Task:
From the entries below, copy every line that holds the word "picture".

Excerpted data:
--- --- ---

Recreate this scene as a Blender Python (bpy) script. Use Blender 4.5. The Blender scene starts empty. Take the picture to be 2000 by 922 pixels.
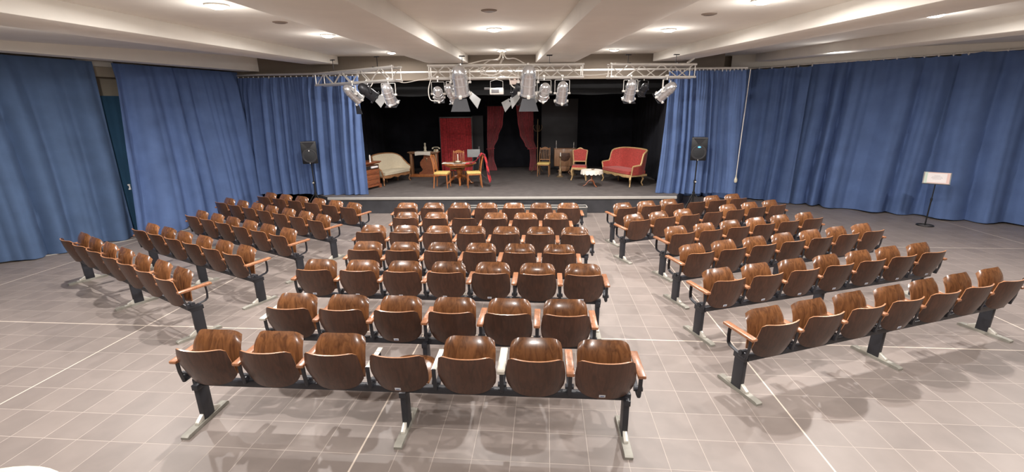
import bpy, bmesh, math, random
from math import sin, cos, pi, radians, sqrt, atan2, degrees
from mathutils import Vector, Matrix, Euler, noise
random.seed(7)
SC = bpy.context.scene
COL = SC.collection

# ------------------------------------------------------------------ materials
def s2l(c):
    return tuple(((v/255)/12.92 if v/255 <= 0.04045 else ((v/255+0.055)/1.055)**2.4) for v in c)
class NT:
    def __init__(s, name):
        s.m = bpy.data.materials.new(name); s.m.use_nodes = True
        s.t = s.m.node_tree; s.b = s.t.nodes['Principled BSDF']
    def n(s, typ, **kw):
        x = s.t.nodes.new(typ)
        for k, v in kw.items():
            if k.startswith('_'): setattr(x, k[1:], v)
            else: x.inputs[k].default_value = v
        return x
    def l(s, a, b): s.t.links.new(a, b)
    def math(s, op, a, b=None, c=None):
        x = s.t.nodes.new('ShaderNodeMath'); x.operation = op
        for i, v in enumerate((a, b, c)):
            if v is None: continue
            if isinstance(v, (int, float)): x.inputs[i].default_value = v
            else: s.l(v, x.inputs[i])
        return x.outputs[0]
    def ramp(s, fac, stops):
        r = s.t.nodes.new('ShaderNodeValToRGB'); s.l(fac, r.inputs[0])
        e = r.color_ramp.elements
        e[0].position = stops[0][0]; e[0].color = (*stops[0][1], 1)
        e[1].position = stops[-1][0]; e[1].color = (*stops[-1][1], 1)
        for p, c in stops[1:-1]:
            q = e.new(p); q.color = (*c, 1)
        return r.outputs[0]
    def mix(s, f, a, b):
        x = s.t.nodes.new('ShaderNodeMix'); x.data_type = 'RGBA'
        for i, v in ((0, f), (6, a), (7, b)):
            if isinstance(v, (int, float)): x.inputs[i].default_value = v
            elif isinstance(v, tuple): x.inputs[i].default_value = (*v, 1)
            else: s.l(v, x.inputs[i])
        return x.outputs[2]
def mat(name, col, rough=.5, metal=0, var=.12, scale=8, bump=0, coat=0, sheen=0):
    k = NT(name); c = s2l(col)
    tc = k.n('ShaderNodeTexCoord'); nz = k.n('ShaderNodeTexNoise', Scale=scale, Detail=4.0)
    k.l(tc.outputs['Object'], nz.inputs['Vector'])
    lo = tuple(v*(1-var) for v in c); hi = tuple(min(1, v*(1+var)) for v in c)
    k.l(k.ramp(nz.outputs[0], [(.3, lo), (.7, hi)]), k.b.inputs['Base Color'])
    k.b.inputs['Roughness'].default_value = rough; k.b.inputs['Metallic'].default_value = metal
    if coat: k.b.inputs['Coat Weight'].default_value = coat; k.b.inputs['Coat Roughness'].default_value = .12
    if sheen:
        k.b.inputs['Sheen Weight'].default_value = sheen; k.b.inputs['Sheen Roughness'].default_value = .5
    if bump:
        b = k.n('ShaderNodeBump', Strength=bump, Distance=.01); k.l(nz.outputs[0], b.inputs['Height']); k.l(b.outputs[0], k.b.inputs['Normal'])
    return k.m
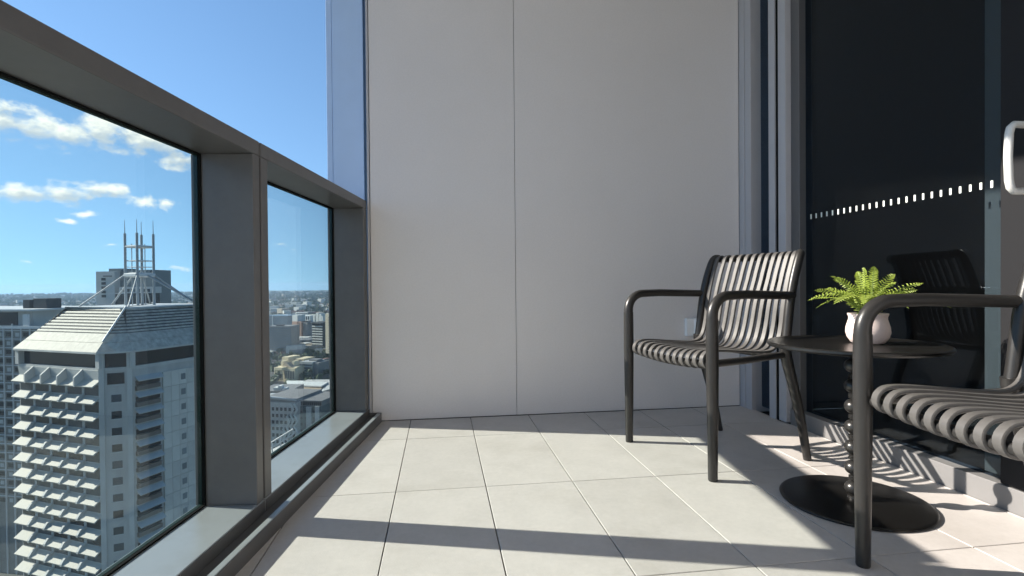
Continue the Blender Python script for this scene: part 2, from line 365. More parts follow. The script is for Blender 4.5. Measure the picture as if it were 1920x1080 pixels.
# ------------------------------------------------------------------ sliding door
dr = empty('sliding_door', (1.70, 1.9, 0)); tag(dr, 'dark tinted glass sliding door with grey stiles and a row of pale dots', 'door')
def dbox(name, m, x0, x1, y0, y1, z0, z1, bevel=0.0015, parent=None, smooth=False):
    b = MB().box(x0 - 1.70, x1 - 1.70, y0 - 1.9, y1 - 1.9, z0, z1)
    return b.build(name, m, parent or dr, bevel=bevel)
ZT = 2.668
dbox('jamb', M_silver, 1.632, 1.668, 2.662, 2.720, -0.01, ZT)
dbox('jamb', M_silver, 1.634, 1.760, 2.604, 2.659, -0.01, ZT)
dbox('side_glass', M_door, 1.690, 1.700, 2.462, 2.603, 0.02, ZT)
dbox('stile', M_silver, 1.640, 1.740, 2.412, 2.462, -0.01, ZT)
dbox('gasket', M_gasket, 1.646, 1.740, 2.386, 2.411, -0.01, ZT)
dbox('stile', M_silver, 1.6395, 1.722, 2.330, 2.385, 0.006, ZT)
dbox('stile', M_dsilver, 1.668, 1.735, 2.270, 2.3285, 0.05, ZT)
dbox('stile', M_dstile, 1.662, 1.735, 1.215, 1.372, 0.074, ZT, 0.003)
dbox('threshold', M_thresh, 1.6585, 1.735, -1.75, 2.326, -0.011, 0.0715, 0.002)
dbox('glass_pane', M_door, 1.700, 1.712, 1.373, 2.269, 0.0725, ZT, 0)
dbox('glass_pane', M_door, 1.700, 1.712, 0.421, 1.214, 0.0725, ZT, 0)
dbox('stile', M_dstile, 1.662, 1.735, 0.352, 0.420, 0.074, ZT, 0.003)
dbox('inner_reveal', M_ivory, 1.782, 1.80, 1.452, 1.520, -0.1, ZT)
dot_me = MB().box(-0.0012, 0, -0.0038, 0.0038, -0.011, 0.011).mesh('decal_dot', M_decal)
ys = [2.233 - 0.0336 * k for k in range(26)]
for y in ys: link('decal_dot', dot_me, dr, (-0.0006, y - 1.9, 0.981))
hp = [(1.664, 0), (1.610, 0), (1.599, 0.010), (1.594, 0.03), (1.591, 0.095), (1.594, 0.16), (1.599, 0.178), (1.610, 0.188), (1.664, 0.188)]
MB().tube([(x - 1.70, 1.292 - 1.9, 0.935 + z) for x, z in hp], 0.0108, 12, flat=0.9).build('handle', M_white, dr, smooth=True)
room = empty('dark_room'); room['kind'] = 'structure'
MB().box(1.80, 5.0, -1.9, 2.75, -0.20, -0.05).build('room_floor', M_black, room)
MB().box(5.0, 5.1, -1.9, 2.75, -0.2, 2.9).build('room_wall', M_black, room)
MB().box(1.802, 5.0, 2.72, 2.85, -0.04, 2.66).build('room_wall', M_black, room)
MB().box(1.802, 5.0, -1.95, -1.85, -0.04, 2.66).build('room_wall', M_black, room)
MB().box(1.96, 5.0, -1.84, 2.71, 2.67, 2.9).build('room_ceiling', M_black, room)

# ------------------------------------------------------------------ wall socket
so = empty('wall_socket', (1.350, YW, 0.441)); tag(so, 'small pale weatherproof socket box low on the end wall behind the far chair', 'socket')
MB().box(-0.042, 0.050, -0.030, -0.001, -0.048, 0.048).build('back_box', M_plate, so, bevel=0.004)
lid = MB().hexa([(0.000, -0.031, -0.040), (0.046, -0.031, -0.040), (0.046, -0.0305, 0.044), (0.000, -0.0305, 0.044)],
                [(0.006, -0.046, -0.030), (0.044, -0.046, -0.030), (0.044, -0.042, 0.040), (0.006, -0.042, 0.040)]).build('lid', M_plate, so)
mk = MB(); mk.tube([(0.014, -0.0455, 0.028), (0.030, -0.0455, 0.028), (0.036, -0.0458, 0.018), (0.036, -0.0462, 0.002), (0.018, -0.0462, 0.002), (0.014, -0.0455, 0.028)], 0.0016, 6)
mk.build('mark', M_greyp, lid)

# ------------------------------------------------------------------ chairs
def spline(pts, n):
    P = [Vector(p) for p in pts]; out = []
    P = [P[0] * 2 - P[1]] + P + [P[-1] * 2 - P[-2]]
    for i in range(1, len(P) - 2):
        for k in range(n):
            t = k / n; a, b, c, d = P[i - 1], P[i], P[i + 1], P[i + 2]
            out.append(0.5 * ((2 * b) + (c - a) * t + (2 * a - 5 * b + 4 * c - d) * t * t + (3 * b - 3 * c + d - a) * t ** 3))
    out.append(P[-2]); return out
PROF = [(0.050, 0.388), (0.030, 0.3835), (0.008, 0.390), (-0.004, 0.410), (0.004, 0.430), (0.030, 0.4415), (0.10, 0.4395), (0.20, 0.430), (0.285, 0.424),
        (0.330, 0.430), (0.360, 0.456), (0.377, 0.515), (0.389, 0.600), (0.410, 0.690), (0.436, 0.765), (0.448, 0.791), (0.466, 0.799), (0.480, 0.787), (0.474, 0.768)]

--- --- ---

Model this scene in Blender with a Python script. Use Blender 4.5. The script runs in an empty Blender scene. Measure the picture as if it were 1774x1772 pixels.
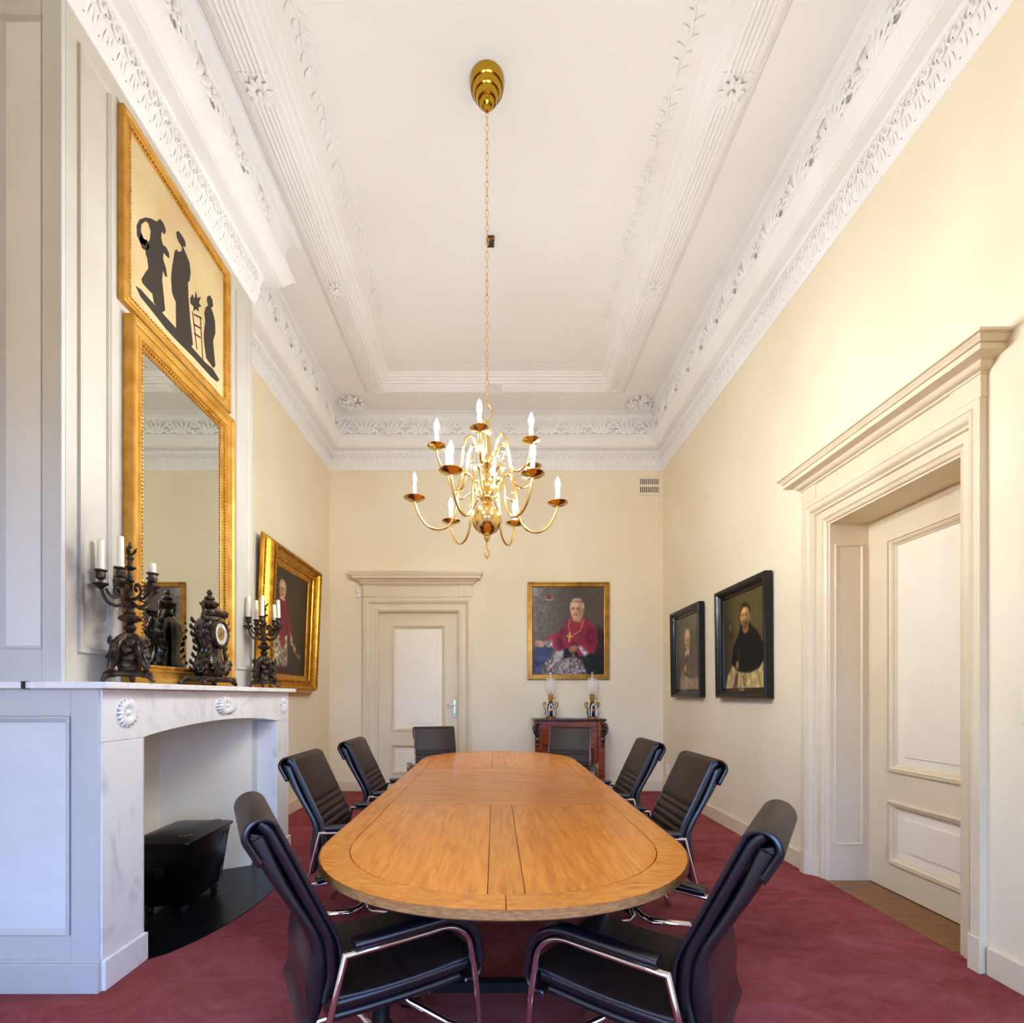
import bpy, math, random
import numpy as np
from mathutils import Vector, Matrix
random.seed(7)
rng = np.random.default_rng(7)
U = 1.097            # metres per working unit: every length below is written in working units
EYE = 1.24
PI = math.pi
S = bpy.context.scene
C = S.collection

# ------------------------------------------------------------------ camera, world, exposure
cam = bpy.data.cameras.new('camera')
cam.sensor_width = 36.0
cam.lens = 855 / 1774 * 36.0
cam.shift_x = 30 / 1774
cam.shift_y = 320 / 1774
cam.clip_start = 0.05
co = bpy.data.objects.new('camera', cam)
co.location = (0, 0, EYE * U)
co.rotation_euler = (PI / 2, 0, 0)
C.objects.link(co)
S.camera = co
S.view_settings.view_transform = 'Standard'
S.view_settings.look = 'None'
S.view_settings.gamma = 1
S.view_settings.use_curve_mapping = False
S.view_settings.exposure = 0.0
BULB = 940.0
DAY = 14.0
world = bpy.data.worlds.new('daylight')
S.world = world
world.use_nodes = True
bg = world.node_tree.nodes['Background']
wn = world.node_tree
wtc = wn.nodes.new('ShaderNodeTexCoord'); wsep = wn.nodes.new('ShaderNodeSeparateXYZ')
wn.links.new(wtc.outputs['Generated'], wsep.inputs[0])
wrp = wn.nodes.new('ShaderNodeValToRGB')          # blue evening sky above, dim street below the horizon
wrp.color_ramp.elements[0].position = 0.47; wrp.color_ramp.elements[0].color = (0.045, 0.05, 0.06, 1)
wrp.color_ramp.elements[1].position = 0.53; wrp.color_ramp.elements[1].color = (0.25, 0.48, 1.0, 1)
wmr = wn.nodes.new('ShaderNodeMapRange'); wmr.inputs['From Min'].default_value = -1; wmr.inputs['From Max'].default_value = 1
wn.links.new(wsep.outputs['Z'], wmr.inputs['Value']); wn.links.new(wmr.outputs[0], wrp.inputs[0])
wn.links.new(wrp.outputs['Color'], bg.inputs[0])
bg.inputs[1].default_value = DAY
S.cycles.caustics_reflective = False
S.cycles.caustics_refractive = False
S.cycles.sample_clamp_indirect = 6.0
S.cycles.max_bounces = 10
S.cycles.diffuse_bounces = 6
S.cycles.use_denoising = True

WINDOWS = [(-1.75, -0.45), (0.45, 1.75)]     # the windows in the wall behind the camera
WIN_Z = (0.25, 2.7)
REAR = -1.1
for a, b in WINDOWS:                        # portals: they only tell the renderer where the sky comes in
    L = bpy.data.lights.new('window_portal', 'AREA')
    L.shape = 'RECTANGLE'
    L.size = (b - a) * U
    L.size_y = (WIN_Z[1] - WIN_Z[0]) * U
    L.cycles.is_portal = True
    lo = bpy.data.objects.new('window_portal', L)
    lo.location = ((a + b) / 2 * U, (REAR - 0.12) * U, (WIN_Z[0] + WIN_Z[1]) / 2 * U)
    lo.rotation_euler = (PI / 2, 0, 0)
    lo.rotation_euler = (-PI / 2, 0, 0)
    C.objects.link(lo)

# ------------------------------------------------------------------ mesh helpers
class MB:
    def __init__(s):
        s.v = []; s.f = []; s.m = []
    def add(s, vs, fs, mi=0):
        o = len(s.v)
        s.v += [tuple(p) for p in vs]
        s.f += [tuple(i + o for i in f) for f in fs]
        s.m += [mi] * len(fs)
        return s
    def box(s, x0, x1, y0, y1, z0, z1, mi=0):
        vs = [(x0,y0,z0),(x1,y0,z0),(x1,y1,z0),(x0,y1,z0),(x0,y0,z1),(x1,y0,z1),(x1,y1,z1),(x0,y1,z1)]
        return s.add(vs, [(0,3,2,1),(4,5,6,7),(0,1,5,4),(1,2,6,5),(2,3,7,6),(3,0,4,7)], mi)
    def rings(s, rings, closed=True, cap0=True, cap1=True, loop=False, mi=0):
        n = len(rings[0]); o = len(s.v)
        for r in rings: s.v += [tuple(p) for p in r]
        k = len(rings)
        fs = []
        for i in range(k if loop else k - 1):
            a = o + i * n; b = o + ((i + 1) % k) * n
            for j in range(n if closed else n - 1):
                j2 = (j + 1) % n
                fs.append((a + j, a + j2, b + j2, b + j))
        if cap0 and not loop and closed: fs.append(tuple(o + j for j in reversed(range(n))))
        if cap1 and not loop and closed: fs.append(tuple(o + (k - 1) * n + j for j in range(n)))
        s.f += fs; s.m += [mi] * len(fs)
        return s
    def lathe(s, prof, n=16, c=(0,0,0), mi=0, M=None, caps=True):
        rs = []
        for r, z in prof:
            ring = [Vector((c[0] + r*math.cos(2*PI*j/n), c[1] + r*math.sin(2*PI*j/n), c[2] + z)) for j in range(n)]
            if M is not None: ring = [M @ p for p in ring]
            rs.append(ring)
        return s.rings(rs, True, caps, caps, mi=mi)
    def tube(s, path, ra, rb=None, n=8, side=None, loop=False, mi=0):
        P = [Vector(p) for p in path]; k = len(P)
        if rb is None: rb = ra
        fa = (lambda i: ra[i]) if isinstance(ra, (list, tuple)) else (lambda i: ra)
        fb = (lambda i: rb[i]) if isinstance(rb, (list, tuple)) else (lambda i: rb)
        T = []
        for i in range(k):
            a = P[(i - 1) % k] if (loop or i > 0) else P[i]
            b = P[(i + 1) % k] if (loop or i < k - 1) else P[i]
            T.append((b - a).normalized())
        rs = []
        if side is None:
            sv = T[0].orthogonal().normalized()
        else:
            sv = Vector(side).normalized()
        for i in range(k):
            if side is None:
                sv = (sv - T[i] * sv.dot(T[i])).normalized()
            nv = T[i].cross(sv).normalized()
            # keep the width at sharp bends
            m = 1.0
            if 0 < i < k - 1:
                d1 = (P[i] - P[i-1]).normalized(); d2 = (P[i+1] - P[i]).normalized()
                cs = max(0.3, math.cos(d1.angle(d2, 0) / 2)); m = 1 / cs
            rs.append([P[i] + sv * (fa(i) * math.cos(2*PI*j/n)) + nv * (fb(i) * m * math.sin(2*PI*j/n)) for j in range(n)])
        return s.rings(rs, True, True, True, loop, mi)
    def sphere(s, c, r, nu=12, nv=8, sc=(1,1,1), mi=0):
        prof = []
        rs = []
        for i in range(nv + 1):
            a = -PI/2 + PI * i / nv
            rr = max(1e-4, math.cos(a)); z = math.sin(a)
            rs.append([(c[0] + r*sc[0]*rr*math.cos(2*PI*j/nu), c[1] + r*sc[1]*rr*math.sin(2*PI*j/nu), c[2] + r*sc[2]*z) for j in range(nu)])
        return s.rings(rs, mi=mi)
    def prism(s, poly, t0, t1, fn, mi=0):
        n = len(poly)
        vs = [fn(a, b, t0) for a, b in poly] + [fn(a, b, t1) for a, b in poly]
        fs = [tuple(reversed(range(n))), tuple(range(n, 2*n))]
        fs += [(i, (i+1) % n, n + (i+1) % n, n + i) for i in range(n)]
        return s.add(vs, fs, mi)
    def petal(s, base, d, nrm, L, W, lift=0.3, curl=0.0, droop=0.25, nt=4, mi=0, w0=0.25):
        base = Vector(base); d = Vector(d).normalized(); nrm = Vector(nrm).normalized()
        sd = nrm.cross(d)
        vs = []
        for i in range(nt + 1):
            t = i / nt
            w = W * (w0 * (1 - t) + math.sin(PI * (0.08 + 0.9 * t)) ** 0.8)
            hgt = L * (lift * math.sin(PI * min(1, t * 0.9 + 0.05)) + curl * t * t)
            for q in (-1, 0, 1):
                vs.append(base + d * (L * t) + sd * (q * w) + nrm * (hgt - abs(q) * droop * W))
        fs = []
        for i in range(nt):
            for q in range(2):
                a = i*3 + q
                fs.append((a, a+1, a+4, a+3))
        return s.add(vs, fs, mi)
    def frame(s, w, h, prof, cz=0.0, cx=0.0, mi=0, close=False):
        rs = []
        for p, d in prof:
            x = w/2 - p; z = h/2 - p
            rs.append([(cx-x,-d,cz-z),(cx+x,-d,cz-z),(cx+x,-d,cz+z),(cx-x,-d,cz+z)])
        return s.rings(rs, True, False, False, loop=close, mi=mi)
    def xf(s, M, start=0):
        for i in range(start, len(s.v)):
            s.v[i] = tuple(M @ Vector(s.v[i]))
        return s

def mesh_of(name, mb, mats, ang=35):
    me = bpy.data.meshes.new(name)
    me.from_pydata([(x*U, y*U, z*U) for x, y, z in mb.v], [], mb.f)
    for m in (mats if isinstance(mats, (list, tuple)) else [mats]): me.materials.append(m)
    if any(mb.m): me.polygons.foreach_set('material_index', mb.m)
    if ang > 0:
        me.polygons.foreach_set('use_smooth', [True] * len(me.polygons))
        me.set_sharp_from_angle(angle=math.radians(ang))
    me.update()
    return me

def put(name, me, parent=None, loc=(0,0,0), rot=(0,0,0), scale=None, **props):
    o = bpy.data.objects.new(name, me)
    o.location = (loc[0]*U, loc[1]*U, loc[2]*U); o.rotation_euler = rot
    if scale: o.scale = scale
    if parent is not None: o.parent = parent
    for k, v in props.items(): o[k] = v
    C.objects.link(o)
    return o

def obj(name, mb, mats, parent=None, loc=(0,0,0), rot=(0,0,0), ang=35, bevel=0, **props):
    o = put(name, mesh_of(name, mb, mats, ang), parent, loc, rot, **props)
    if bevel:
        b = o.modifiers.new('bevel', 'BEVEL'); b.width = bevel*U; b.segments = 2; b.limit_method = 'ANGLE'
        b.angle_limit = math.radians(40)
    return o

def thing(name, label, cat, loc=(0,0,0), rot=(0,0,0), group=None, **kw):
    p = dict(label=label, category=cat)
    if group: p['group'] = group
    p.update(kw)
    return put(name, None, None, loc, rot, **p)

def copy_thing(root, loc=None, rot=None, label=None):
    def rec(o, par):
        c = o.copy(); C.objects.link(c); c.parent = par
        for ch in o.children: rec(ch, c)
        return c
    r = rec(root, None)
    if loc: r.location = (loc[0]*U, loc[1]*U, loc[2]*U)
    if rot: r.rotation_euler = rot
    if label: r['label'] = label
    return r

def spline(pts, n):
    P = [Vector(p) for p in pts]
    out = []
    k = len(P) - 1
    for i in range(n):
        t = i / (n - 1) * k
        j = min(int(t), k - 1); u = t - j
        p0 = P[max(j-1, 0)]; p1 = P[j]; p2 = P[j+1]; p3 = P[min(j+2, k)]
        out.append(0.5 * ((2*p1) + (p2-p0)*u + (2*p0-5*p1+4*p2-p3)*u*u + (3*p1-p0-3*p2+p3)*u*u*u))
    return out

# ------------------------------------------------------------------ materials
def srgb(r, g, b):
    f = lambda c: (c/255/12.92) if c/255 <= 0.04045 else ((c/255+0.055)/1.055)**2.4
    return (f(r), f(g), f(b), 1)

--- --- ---

Reply to the exercise:
Recreate this scene as a Blender Python (bpy) script. Use Blender 4.5. The Blender scene starts empty. Take the picture to be 2000 by 922 pixels.
Continue the Blender Python script for this scene: part 2, from line 365. More parts follow. The script is for Blender 4.5. Measure the picture as if it were 1920x1080 pixels.
Model this scene in Blender with a Python script. Use Blender 4.5. The script runs in an empty Blender scene. Measure the picture as if it were 1774x1772 pixels.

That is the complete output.